Quelle solution adopter ? L’ordonnance de 2005 nous donne, en son article 5, des éléments d’indication quant à l’application dans le temps de la loi nouvelle : « Les dispositions du présent titre [relatif à l’assurance et à la responsabilité dans le domaine de la construction], à l’exception de celles de l’article 2, ne s’appliquent qu’aux marchés, contrats ou conventions conclus après la publication de la présente ordonnance« . Ce dont il faut déduire a contrario que les dispositions de l’article 2 relatives à la prescription sont d’application immédiate, y compris pour les contrats en cours. Raisonnement que la Cour de cassation a fait sien. Mais si l’on avait appliqué la loi nouvelle immédiatement, cela aurait aboutit à léser les intérêts du constructeur, dont l’action allait se retrouver prescrite, en quelque sorte à son insu. D’où le choix logique, tant au nom de la justice que de l’impératif de sécurité juridique, d’écarter l’application de la loi nouvelle. Encore fallait-il lui trouver un fondement.
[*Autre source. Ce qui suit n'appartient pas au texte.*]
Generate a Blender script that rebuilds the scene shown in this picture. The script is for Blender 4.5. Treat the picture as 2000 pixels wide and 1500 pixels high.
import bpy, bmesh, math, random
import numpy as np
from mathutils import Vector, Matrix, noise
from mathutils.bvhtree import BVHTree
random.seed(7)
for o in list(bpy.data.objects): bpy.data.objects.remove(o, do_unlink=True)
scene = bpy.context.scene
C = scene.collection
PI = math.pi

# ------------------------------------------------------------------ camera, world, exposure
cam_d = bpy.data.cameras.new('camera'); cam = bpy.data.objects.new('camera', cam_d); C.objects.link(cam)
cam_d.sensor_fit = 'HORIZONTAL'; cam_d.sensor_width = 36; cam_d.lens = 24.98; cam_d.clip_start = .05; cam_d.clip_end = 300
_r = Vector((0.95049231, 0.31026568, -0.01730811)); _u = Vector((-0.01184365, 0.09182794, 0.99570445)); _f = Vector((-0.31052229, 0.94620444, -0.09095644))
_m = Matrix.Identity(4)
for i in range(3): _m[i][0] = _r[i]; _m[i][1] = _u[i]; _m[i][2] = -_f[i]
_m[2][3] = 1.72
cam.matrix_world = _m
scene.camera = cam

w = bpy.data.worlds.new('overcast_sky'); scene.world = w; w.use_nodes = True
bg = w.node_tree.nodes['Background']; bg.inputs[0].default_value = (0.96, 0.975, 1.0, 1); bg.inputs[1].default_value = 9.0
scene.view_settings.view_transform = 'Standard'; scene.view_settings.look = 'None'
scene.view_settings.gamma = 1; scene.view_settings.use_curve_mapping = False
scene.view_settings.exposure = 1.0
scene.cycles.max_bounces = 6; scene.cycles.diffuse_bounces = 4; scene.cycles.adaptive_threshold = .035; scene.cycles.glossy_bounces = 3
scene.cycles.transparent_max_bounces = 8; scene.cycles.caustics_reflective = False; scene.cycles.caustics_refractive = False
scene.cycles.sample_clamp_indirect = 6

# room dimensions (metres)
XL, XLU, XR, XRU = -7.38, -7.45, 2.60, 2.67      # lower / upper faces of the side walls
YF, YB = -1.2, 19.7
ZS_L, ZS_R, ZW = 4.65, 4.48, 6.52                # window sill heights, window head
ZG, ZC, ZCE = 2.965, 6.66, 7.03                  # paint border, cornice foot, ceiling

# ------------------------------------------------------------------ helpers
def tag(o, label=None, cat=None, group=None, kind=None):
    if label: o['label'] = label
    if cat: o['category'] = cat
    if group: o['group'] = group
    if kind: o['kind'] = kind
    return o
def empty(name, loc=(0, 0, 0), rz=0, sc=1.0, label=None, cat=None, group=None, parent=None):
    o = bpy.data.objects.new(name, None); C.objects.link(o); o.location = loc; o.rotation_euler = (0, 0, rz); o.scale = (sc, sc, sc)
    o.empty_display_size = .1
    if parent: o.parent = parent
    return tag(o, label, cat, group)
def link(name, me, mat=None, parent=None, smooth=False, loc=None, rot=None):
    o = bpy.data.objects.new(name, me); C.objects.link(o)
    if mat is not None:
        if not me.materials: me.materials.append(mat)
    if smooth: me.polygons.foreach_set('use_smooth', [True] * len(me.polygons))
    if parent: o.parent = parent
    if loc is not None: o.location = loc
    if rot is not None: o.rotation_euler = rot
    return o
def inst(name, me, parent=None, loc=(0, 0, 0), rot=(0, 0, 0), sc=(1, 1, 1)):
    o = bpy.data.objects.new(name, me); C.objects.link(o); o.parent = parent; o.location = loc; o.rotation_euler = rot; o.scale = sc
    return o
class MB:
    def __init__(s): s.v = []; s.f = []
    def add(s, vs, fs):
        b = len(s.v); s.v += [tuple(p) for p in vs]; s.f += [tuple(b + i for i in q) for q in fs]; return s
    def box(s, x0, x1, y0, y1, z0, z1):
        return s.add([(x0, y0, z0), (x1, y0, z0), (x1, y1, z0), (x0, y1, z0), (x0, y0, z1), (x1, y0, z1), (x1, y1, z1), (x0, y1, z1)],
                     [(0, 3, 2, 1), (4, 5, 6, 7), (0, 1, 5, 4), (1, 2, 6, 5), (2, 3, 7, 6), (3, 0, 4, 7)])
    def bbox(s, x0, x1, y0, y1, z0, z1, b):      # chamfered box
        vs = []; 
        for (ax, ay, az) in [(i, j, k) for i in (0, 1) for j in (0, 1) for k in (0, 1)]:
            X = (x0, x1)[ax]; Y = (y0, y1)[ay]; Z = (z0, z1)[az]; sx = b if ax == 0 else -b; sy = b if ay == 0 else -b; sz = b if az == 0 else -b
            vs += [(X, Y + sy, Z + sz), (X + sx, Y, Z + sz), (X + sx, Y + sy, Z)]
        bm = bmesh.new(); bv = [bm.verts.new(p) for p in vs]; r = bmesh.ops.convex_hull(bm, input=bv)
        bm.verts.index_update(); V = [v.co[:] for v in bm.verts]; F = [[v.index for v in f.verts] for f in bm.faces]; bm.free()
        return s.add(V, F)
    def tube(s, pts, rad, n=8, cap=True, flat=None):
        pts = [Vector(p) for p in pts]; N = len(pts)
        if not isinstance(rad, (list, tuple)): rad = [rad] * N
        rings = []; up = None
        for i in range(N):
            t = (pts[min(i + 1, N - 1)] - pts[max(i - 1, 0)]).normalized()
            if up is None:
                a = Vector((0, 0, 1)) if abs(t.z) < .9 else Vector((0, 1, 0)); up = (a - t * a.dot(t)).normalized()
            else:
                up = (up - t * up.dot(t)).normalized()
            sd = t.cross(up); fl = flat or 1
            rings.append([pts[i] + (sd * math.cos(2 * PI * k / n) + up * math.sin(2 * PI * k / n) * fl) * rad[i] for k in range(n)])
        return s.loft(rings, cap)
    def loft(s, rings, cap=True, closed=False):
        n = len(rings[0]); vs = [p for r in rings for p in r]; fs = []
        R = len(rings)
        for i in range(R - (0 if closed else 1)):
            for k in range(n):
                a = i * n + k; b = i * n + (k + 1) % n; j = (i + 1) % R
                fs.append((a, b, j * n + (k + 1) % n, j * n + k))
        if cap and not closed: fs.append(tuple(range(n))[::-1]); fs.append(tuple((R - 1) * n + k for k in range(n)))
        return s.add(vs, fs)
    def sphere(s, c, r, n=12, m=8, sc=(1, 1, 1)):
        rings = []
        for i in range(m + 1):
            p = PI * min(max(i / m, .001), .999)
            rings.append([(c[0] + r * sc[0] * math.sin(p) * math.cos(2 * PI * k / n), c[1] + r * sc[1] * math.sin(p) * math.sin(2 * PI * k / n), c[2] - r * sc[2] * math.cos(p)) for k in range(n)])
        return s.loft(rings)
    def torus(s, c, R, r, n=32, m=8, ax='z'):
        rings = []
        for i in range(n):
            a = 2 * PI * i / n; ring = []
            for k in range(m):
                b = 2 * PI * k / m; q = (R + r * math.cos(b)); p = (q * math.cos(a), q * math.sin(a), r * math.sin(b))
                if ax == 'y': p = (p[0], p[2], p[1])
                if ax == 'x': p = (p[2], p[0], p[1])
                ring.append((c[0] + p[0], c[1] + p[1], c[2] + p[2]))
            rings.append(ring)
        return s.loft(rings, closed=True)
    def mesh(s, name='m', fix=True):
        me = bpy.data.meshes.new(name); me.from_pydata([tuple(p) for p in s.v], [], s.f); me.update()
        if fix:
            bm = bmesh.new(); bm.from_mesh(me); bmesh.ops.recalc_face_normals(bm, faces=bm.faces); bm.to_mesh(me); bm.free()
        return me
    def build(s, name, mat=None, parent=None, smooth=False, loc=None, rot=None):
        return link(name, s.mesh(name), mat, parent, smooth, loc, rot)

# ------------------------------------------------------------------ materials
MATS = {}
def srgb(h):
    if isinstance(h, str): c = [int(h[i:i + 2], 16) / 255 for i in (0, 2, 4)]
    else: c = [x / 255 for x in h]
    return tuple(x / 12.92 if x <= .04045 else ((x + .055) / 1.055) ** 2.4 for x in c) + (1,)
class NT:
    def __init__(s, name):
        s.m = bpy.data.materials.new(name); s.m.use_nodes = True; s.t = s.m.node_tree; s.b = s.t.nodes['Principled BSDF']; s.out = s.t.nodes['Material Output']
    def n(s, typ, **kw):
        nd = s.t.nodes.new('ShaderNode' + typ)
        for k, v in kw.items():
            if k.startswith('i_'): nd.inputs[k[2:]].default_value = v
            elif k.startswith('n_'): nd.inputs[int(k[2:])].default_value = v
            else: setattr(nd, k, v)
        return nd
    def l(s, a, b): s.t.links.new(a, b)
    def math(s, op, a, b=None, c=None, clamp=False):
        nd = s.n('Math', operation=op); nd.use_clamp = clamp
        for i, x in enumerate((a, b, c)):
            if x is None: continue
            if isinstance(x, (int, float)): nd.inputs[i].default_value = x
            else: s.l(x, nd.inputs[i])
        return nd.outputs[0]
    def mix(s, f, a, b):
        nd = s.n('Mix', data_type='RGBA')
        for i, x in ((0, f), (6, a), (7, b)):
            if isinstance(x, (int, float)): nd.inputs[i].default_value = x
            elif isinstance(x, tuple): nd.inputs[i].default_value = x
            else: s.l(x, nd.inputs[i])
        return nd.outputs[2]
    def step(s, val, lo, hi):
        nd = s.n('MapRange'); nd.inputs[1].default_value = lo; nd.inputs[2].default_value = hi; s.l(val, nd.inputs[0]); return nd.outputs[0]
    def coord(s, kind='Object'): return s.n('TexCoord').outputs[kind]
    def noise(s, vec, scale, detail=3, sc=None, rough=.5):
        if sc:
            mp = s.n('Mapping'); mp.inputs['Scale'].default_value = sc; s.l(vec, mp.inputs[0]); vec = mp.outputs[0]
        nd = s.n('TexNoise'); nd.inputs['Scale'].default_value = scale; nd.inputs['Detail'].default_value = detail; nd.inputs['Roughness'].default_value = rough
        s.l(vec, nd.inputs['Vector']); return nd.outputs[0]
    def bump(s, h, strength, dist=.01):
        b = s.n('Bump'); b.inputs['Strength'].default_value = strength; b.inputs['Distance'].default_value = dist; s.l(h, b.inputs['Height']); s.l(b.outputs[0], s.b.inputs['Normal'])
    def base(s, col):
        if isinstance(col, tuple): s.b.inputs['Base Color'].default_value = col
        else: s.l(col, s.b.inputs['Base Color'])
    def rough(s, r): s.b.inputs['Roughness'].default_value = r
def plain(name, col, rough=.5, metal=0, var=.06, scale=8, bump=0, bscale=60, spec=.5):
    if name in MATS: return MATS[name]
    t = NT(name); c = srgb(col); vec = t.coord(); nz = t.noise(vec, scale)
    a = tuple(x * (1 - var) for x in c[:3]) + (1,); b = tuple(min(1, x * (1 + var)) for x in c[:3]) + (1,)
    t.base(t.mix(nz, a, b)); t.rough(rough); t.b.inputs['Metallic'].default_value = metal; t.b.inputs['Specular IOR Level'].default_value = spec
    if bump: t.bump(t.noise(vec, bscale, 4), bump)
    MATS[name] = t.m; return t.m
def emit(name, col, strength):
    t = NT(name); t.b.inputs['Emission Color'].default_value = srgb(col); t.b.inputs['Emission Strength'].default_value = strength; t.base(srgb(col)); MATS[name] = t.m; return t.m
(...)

Il faut pour cela partir du constat que, à partir du moment où la loi nouvelle aboutit à modifier les effets d’une situation juridique créée avant son entrée en vigueur, elle présente en réalité un caractère rétroactif, ce que souligne précisément la Cour de cassation. Pour écarter le nouveau délai de prescription, elle considère qu’il ne s’applique pas aux litiges en cours, ce qu’elle est assurément en droit d’affirmer. En effet, une loi rétroactive peut valablement être applicable à des litiges en cours, mais c’est semble-t-il à la condition expresse qu’elle le précise (V. par ex. L. n° 75-597, 9 juill. 1975, art. 3, D. 1975. Lég. 240, à propos de l’introduction du pouvoir judiciaire de révision du montant des clauses pénales : « La présente loi est applicable aux contrats et aux instances en cours »), ce que ne fait pas l’ordonnance de 2005.